§ **To be done**:
Output all lines exactly.

§ **Recorded information**:
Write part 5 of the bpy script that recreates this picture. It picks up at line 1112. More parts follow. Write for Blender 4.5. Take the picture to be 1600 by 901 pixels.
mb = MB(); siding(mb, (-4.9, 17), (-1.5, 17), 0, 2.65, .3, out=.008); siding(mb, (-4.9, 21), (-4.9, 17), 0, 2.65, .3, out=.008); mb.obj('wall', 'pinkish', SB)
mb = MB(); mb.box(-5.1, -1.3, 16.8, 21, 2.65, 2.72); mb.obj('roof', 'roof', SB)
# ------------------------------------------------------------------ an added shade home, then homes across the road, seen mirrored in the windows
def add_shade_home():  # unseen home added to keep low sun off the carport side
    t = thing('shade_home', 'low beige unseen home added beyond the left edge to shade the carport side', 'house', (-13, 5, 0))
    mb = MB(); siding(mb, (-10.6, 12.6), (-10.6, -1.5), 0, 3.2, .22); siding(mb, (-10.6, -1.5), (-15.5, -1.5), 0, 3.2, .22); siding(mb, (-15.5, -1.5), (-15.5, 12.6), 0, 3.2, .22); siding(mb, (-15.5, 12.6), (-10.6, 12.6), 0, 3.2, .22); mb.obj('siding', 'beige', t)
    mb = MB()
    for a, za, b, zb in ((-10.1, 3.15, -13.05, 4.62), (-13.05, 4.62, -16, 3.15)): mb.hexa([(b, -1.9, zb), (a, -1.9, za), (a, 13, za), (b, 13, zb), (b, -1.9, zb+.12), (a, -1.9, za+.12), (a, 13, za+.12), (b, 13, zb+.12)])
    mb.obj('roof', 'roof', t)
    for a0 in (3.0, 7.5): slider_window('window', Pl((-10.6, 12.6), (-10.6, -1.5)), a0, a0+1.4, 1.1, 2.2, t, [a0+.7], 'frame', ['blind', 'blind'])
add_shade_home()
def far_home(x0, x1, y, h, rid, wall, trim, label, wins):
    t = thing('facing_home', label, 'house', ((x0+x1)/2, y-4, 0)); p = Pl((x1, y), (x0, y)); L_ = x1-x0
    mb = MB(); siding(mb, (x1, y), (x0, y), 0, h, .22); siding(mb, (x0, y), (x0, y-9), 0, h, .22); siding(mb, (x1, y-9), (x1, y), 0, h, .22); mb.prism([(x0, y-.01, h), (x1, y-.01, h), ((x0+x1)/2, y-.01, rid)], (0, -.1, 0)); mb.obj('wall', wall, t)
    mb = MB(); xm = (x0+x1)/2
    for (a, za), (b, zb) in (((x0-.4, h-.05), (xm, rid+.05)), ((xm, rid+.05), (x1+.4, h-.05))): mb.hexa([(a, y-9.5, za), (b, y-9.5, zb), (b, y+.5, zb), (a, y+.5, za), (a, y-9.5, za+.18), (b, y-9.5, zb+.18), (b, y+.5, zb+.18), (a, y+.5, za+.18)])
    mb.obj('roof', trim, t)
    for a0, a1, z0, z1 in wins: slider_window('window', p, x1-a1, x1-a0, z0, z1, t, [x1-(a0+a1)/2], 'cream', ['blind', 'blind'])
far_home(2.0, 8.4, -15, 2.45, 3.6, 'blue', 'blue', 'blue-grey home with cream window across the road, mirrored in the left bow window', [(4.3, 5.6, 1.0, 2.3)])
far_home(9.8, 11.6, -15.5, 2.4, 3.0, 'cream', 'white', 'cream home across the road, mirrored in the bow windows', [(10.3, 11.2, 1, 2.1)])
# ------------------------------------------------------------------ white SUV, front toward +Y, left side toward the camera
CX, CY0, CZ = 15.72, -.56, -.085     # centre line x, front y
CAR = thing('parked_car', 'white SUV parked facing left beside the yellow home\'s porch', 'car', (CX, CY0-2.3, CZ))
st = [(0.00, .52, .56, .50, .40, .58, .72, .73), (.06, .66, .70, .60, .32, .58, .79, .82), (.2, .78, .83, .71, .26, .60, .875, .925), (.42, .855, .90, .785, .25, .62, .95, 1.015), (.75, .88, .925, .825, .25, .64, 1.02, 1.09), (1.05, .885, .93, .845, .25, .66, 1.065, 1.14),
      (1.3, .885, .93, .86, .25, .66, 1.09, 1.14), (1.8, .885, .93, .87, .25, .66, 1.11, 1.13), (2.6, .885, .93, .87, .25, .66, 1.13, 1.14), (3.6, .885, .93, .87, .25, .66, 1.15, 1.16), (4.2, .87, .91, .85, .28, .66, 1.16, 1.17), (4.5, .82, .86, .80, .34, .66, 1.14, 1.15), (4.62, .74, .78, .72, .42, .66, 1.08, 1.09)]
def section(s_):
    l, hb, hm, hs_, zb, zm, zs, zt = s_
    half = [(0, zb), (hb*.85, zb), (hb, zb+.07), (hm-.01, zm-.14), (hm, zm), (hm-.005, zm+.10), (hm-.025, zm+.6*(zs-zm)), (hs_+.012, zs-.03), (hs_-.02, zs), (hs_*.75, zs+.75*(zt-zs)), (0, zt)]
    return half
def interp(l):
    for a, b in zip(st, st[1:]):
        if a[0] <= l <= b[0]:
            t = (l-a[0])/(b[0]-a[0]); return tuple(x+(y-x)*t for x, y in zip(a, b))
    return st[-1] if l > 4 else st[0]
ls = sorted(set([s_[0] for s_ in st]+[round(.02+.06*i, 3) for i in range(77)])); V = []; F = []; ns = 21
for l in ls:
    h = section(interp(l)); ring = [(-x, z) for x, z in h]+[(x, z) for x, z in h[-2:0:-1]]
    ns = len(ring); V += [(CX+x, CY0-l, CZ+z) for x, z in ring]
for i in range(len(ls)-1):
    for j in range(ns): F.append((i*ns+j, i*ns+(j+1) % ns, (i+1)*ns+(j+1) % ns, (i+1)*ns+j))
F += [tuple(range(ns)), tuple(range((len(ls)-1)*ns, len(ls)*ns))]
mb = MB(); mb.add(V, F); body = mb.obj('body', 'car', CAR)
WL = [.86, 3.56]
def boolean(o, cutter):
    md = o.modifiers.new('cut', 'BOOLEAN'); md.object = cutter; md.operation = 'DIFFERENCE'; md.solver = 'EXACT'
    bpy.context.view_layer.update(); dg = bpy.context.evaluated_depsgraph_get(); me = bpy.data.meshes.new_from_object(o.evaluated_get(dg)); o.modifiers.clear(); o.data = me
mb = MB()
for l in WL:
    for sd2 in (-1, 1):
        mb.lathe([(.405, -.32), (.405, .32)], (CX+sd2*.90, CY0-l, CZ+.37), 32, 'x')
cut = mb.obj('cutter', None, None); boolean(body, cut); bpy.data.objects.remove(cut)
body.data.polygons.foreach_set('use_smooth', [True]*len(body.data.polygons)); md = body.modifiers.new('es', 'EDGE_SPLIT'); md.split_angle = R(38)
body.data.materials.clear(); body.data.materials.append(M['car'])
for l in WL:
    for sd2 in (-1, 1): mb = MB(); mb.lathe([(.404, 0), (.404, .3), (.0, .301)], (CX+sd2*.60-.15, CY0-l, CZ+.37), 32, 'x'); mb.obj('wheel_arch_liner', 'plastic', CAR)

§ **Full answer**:
Write part 5 of the bpy script that recreates this picture. It picks up at line 1112. More parts follow. Write for Blender 4.5. Take the picture to be 1600 by 901 pixels.
mb = MB(); siding(mb, (-4.9, 17), (-1.5, 17), 0, 2.65, .3, out=.008); siding(mb, (-4.9, 21), (-4.9, 17), 0, 2.65, .3, out=.008); mb.obj('wall', 'pinkish', SB)
mb = MB(); mb.box(-5.1, -1.3, 16.8, 21, 2.65, 2.72); mb.obj('roof', 'roof', SB)
# ------------------------------------------------------------------ an added shade home, then homes across the road, seen mirrored in the windows
def add_shade_home():  # unseen home added to keep low sun off the carport side
    t = thing('shade_home', 'low beige unseen home added beyond the left edge to shade the carport side', 'house', (-13, 5, 0))
    mb = MB(); siding(mb, (-10.6, 12.6), (-10.6, -1.5), 0, 3.2, .22); siding(mb, (-10.6, -1.5), (-15.5, -1.5), 0, 3.2, .22); siding(mb, (-15.5, -1.5), (-15.5, 12.6), 0, 3.2, .22); siding(mb, (-15.5, 12.6), (-10.6, 12.6), 0, 3.2, .22); mb.obj('siding', 'beige', t)
    mb = MB()
    for a, za, b, zb in ((-10.1, 3.15, -13.05, 4.62), (-13.05, 4.62, -16, 3.15)): mb.hexa([(b, -1.9, zb), (a, -1.9, za), (a, 13, za), (b, 13, zb), (b, -1.9, zb+.12), (a, -1.9, za+.12), (a, 13, za+.12), (b, 13, zb+.12)])
    mb.obj('roof', 'roof', t)
    for a0 in (3.0, 7.5): slider_window('window', Pl((-10.6, 12.6), (-10.6, -1.5)), a0, a0+1.4, 1.1, 2.2, t, [a0+.7], 'frame', ['blind', 'blind'])
add_shade_home()
def far_home(x0, x1, y, h, rid, wall, trim, label, wins):
    t = thing('facing_home', label, 'house', ((x0+x1)/2, y-4, 0)); p = Pl((x1, y), (x0, y)); L_ = x1-x0
    mb = MB(); siding(mb, (x1, y), (x0, y), 0, h, .22); siding(mb, (x0, y), (x0, y-9), 0, h, .22); siding(mb, (x1, y-9), (x1, y), 0, h, .22); mb.prism([(x0, y-.01, h), (x1, y-.01, h), ((x0+x1)/2, y-.01, rid)], (0, -.1, 0)); mb.obj('wall', wall, t)
    mb = MB(); xm = (x0+x1)/2
    for (a, za), (b, zb) in (((x0-.4, h-.05), (xm, rid+.05)), ((xm, rid+.05), (x1+.4, h-.05))): mb.hexa([(a, y-9.5, za), (b, y-9.5, zb), (b, y+.5, zb), (a, y+.5, za), (a, y-9.5, za+.18), (b, y-9.5, zb+.18), (b, y+.5, zb+.18), (a, y+.5, za+.18)])
    mb.obj('roof', trim, t)
    for a0, a1, z0, z1 in wins: slider_window('window', p, x1-a1, x1-a0, z0, z1, t, [x1-(a0+a1)/2], 'cream', ['blind', 'blind'])
far_home(2.0, 8.4, -15, 2.45, 3.6, 'blue', 'blue', 'blue-grey home with cream window across the road, mirrored in the left bow window', [(4.3, 5.6, 1.0, 2.3)])
far_home(9.8, 11.6, -15.5, 2.4, 3.0, 'cream', 'white', 'cream home across the road, mirrored in the bow windows', [(10.3, 11.2, 1, 2.1)])
# ------------------------------------------------------------------ white SUV, front toward +Y, left side toward the camera
CX, CY0, CZ = 15.72, -.56, -.085     # centre line x, front y
CAR = thing('parked_car', 'white SUV parked facing left beside the yellow home\'s porch', 'car', (CX, CY0-2.3, CZ))
st = [(0.00, .52, .56, .50, .40, .58, .72, .73), (.06, .66, .70, .60, .32, .58, .79, .82), (.2, .78, .83, .71, .26, .60, .875, .925), (.42, .855, .90, .785, .25, .62, .95, 1.015), (.75, .88, .925, .825, .25, .64, 1.02, 1.09), (1.05, .885, .93, .845, .25, .66, 1.065, 1.14),
      (1.3, .885, .93, .86, .25, .66, 1.09, 1.14), (1.8, .885, .93, .87, .25, .66, 1.11, 1.13), (2.6, .885, .93, .87, .25, .66, 1.13, 1.14), (3.6, .885, .93, .87, .25, .66, 1.15, 1.16), (4.2, .87, .91, .85, .28, .66, 1.16, 1.17), (4.5, .82, .86, .80, .34, .66, 1.14, 1.15), (4.62, .74, .78, .72, .42, .66, 1.08, 1.09)]
def section(s_):
    l, hb, hm, hs_, zb, zm, zs, zt = s_
    half = [(0, zb), (hb*.85, zb), (hb, zb+.07), (hm-.01, zm-.14), (hm, zm), (hm-.005, zm+.10), (hm-.025, zm+.6*(zs-zm)), (hs_+.012, zs-.03), (hs_-.02, zs), (hs_*.75, zs+.75*(zt-zs)), (0, zt)]
    return half
def interp(l):
    for a, b in zip(st, st[1:]):
        if a[0] <= l <= b[0]:
            t = (l-a[0])/(b[0]-a[0]); return tuple(x+(y-x)*t for x, y in zip(a, b))
    return st[-1] if l > 4 else st[0]
ls = sorted(set([s_[0] for s_ in st]+[round(.02+.06*i, 3) for i in range(77)])); V = []; F = []; ns = 21
for l in ls:
    h = section(interp(l)); ring = [(-x, z) for x, z in h]+[(x, z) for x, z in h[-2:0:-1]]
    ns = len(ring); V += [(CX+x, CY0-l, CZ+z) for x, z in ring]
for i in range(len(ls)-1):
    for j in range(ns): F.append((i*ns+j, i*ns+(j+1) % ns, (i+1)*ns+(j+1) % ns, (i+1)*ns+j))
F += [tuple(range(ns)), tuple(range((len(ls)-1)*ns, len(ls)*ns))]
mb = MB(); mb.add(V, F); body = mb.obj('body', 'car', CAR)
WL = [.86, 3.56]
def boolean(o, cutter):
    md = o.modifiers.new('cut', 'BOOLEAN'); md.object = cutter; md.operation = 'DIFFERENCE'; md.solver = 'EXACT'
    bpy.context.view_layer.update(); dg = bpy.context.evaluated_depsgraph_get(); me = bpy.data.meshes.new_from_object(o.evaluated_get(dg)); o.modifiers.clear(); o.data = me
mb = MB()
for l in WL:
    for sd2 in (-1, 1):
        mb.lathe([(.405, -.32), (.405, .32)], (CX+sd2*.90, CY0-l, CZ+.37), 32, 'x')
cut = mb.obj('cutter', None, None); boolean(body, cut); bpy.data.objects.remove(cut)
body.data.polygons.foreach_set('use_smooth', [True]*len(body.data.polygons)); md = body.modifiers.new('es', 'EDGE_SPLIT'); md.split_angle = R(38)
body.data.materials.clear(); body.data.materials.append(M['car'])
for l in WL:
    for sd2 in (-1, 1): mb = MB(); mb.lathe([(.404, 0), (.404, .3), (.0, .301)], (CX+sd2*.60-.15, CY0-l, CZ+.37), 32, 'x'); mb.obj('wheel_arch_liner', 'plastic', CAR)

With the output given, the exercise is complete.